Newly Discovered ‘Pink Floyd Shrimp’ Can Kill Nearby Fish With Sound

Urban legend says that legendary band Pink Floyd once killed all of the fish in a nearby pond because their concert was so loud.

While that myth has been debunked, a newly discovered shrimp named after the iconic music group can accomplish what Pink Floyd was unable to with sound.

According to BBC, scientists at Oxford University’s Museum of Natural History have discovered a new species of snapping shrimp with a giant, neon-pink claw. Thanks to a pact between some of the scientists, this shrimp has been dubbed with the scientific name Synalpheus pinkfloydi.
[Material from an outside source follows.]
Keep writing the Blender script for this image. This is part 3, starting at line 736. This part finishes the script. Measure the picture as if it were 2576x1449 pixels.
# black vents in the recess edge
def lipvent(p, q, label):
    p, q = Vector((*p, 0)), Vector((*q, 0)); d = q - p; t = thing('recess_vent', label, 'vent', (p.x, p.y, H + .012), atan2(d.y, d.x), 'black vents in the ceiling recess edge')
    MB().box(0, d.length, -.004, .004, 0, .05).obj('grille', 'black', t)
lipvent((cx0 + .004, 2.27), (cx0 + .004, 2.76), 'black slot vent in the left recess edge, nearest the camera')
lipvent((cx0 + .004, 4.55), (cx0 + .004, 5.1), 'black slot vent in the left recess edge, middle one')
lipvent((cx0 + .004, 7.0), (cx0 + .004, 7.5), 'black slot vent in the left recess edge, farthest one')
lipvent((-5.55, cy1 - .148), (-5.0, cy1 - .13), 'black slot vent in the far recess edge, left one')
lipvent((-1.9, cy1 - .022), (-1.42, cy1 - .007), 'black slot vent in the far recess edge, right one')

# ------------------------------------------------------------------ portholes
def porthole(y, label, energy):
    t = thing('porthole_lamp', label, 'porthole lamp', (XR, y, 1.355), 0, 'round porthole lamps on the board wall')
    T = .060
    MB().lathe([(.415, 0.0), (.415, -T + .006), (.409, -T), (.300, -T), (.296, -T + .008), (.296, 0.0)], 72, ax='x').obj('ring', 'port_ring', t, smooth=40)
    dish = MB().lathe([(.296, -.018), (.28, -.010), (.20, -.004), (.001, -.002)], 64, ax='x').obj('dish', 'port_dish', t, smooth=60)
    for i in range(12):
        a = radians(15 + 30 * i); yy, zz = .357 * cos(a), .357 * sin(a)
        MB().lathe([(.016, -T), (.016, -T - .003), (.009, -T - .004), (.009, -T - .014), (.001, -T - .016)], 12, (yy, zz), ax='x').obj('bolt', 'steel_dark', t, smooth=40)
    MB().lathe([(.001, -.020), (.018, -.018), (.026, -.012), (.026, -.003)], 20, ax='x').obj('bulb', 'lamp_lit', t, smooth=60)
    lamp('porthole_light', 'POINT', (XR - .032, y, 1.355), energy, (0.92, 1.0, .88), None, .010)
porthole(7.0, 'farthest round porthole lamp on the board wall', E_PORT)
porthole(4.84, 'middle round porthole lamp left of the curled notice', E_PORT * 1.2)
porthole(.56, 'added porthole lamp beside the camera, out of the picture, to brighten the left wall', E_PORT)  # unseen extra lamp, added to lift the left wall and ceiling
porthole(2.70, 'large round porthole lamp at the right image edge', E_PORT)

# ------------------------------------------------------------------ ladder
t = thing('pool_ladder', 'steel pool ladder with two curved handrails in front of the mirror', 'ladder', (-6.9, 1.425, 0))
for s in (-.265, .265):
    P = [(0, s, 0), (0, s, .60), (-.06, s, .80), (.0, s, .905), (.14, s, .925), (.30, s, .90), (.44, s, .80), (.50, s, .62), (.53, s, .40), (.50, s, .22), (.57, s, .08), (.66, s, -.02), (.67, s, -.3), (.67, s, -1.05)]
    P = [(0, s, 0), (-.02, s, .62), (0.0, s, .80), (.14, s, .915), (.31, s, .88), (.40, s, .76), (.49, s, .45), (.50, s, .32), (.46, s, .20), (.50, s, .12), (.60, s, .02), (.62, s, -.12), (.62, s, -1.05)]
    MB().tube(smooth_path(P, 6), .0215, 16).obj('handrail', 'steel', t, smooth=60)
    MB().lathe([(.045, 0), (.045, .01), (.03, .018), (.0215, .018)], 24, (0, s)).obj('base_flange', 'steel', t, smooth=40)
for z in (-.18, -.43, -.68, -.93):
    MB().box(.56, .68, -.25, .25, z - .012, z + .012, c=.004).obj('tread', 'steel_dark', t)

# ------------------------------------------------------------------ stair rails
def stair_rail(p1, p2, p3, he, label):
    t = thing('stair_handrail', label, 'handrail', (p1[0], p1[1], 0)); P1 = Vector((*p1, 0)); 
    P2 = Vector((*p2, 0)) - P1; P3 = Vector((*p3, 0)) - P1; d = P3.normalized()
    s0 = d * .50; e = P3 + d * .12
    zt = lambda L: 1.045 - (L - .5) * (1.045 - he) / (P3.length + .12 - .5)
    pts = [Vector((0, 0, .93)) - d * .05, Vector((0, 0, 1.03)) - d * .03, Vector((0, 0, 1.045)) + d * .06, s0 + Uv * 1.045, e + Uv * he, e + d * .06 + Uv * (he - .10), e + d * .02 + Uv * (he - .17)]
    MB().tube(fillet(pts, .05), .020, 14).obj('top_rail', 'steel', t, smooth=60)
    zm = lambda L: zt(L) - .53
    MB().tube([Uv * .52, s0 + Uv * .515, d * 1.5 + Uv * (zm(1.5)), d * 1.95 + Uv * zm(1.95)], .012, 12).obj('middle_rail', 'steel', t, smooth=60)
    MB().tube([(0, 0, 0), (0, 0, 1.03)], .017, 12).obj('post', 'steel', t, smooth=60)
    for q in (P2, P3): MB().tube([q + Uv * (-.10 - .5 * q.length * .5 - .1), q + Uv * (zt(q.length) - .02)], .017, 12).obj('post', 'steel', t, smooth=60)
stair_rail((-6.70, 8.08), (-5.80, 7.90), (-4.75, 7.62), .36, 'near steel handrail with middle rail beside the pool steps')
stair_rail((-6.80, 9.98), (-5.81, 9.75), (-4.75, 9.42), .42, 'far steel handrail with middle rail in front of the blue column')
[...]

That’s hard to say, so we’ll just go with “Pink Floyd Shrimp” instead.

As part of the snapping shrimp family, the Pink Floyd Shrimp carries around a supersonic bazooka of death and destruction in the form of its massive pink claw. It’s not just responsible for the shrimp’s name: in one millisecond, it can snap that claw and generate a sound equivalent to 210 decibels, killing small fish in the nearby area.

For comparison, the average rock concert dials in at around 120 decibels and at 160 decibels, your eardrums would burst. Basically, the Pink Floyd Shrimp is a real-life Pokémon.

Now if only it could sing like Pink Floyd as well.